The court explained that public policy is embedded in our Constitution and constitutional values. Consequently, the Bill of Rights indirectly applies to contracts, rendering terms that are inimical to constitutional values unenforceable as being contrary to public policy.

Transforming contracts for equity and fairness

In contract negotiations, parties inherently seek the most favourable terms for themselves. However, a challenge arises when they harbour divergent understandings of the contractual terms, believing their interpretation to be true and commonly shared — a phenomenon known as false consensus bias in psychology. 

This psychological bias often remains undetected until disputes emerge, as evidenced by the plethora of cases where artists claim exploitation and deviation from agreed-upon terms by record labels.

The 2011 Copyright Review Commission Report reveals a troubling dynamic in music contracts, characterised by false consensus bias. It exposes how contracts often contravene public policy, systematically failing to safeguard artists’ interests while prioritising those of recording companies.

The report shows that music contracts perpetuate a power imbalance, egregiously favouring record labels. 

Dispute-resolution mechanisms are woefully inadequate, denying artists independent mediation and arbitration avenues. 

This violates section 34 of the Constitution guaranteeing the right of access to an independent and impartial tribunal or forum. 

The consistent outcome of remuneration disputes, which overwhelmingly favour labels, starkly illustrates this violation. Furthermore, payment schedules enable recording entities to retain and accrue interest on funds before distributing them to artists, who are excluded from sharing in this interest.

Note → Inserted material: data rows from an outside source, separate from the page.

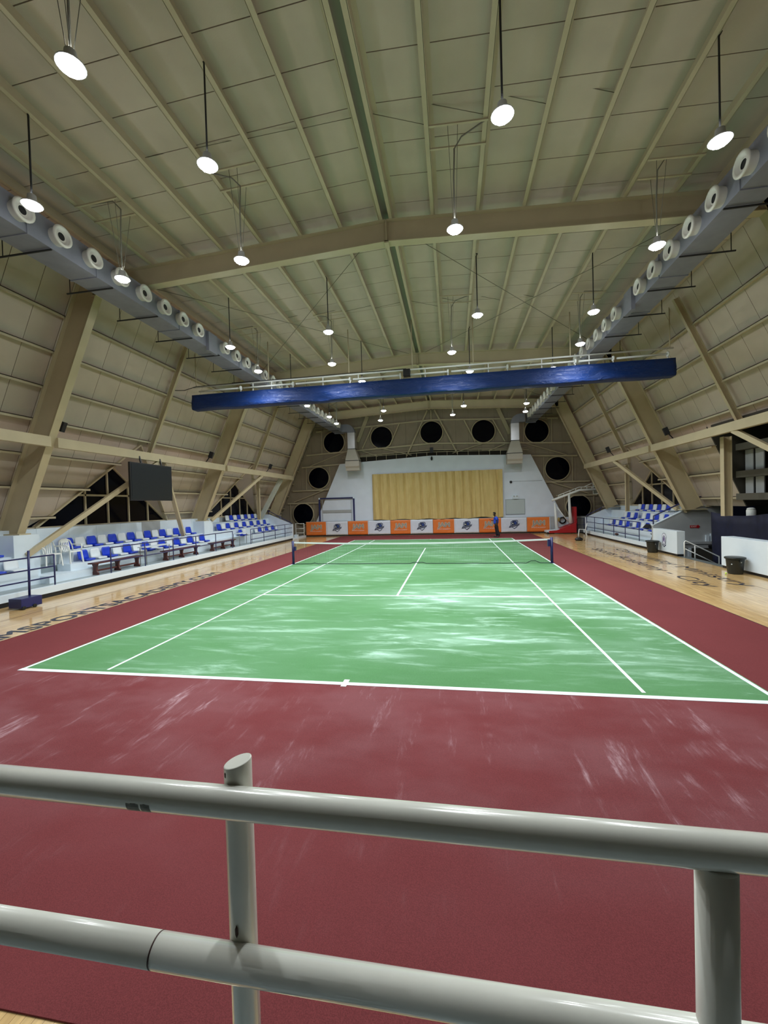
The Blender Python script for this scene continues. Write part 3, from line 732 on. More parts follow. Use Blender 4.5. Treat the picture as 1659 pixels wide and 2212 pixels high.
row(-1, -11.98, .80, fr(-4.28, 15, .535), 'B', 'long lower row, left stand', 'lower row seats, near part of left stand')
row(-1, -12.50, 1.26, [yy for yy in fr(-4.38, 15, .512)], 'B', 'long upper row, left stand', 'upper row seats, near part of left stand')
row(-1, -13.05, 1.74, [5.15], 'B', 'top row, left stand, alone', 'top row seats, far part of left stand')
row(-1, -13.05, 1.74, fr(7.7, 9, .50), 'W', 'top row of far left stand', 'top row seats, far part of left stand')
row(-1, -12.50, 1.26, fr(5.75, 13, .525), 'B', 'middle row, far left stand', 'middle row seats, far part of left stand')
row(-1, -11.98, .80, [7.4, 7.95], 'B', 'lower row behind the far table, left', 'lower row seats, far part of left stand')
row(-1, -11.98, .80, fr(9.6, 7, .545), 'W', 'lower row, far end of left stand', 'lower row seats, far part of left stand')
row(-1, -11.98, .80, [-7.45, -6.85], 'B', 'short lower row left of the aisle', 'seats by the left edge of the picture')
row(-1, -12.50, 1.26, [-7.1], 'B', 'upper row left of the aisle', 'seats by the left edge of the picture')
row(1, 11.98, .76, [5.35, 5.95, 6.50, 7.05, 7.6, 8.15, 8.7, 9.6, 10.15, 10.7, 11.25, 11.8, 12.35], 'W', 'bottom row, right stand', 'bottom row seats, right stand')
row(1, 12.50, 1.24, [5.05, 5.6, 6.1, 6.62, 7.14, 7.66, 8.18, 8.7, 9.75, 10.3, 10.82, 11.34], 'B', 'middle row, right stand', 'middle row seats, right stand')
row(1, 13.05, 1.74, fr(6.55, 9, .505), 'W', 'top row, right stand', 'top row seats, right stand')

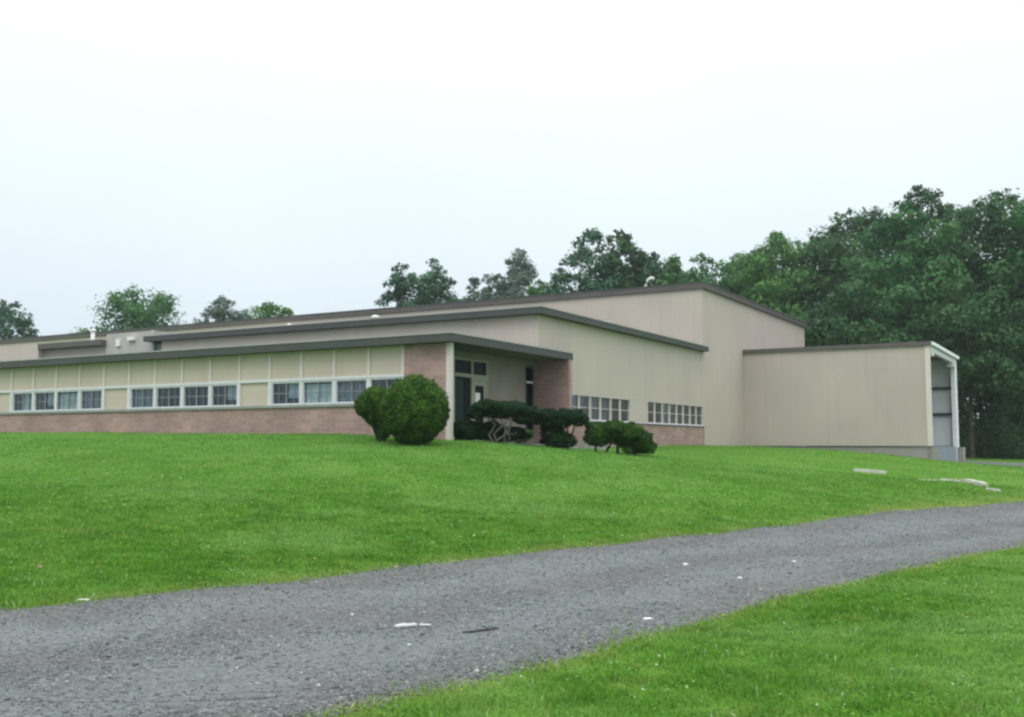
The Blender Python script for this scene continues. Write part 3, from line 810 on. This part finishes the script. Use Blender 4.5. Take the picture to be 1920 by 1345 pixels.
M['leaf_jun'] = leafmat('leaf_juniper', (.010, .034, .013), (.026, .072, .024), 3.0, trans=.2)
def T(px, depth, topy, wpx, **k):
    x = (px-960)/F*depth; H = (835-topy)/F*depth; z = g1(x, depth)
    return dict(loc=(x, depth, z), H=H-z, Wd=1.25*wpx/F*depth, **k)
def mk(name, px, depth, topy, wpx, zfrac, leaf, dens, _n, size, seed, label, **k):
    if size < .2: dens = 15
    t_ = T(px, depth, topy, wpx)
    return tree(name, t_['loc'], t_['H'], t_['Wd'], t_['H']*zfrac, leaf, dens, size, seed, label, **k)
G1 = 'trees behind the long roof'
mk('broadleaf_tree', 5, 112, 562, 95, .35, 'leaf_blue', 26, 9000, .17, 21, 'bluish green tree at the far left edge, rising behind the roof', group=G1)
mk('broadleaf_tree', 245, 112, 546, 225, .30, 'leaf_mid', 46, 22000, .17, 322, 'widest rounded tree behind the left roof, above the white vent pipe', group=G1)
mk('sparse_tree', 415, 118, 556, 100, .45, 'leaf_olive', 22, 3600, .15, 23, 'thin greyish tree with open branches between two fuller trees behind the left roof', group=G1)
mk('broadleaf_tree', 503, 112, 566, 95, .4, 'leaf_light', 26, 9500, .16, 24, 'low light green rounded tree just above the long roof edge', group=G1)
mk('broadleaf_tree', 755, 104, 490, 78, .42, 'leaf_blue', 17, 5600, .16, 25, 'narrow ragged tree, left one of the open pair above the roof', group=G1, form='tall')
mk('broadleaf_tree', 814, 106, 480, 78, .40, 'leaf_blue', 18, 6400, .16, 26, 'taller right one of the open pair of trees above the roof', group=G1, form='tall')
mk('sparse_tree', 888, 122, 517, 66, .5, 'leaf_olive', 12, 2200, .15, 27, 'small pale wispy tree left of the pointed one above the roof', group=G1, form='cone')
mk('conifer_tree', 975, 118, 466, 145, .4, 'leaf_olive', 34, 8200, .15, 28, 'pale grey green pointed tree with a thin top above the roof corner', group=G1, form='cone', fat=1.3)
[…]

Contracts allocate a disproportionately low percentage of live performance revenues to artists, while failing to delineate the specific role or contributions of record labels to these performances, thereby lacking a clear justification for the labels’ significantly larger share. 

These contracts often include automatic renewal clauses but deny artists the opportunity to renegotiate terms upon expiration, while granting recording entities unilateral power to terminate or suspend agreements.

The power and knowledge asymmetry between artists and recording entities results in contracts born not from equal bargaining power but from the exploitation of artists’ vulnerabilities, disguised as consensual agreements. 

As held in Afrox HealthCare, such contracts may contravene constitutional values, as unequal bargaining power at the time of conclusion of the contract is a factor that plays a role in public policy considerations.

The high court’s decision in Jordan vs Farber reinforces the argument that unequal bargaining power can invalidate a contract. In Jordan, the high court held that an attorney’s significant power over a vulnerable client rendered their contract void as against public policy. 

The client, emotionally and economically vulnerable, relied solely on the attorney’s advice and was unable to refuse or scrutinise the terms. 

Similarly, music contracts often embody this defect, with record labels wielding immense bargaining power over vulnerable artists.

Ultimately, the harmony of our favourite songs is rooted in the discord of exploitation. Transformative constitutionalism offers a critical framework for examining music contracts, prioritising constitutional substantive justice and safeguarding vulnerable artists. 

This approach challenges traditional notions of freedom of contract and pacta sunt servanda, ensuring agreements align with constitutional values and contribute to societal transformation while promoting equitable contracting practices. 

Courts can dismantle exploitative practices by applying the Constitution horizontally and by adopting a transformative approach to adjudication.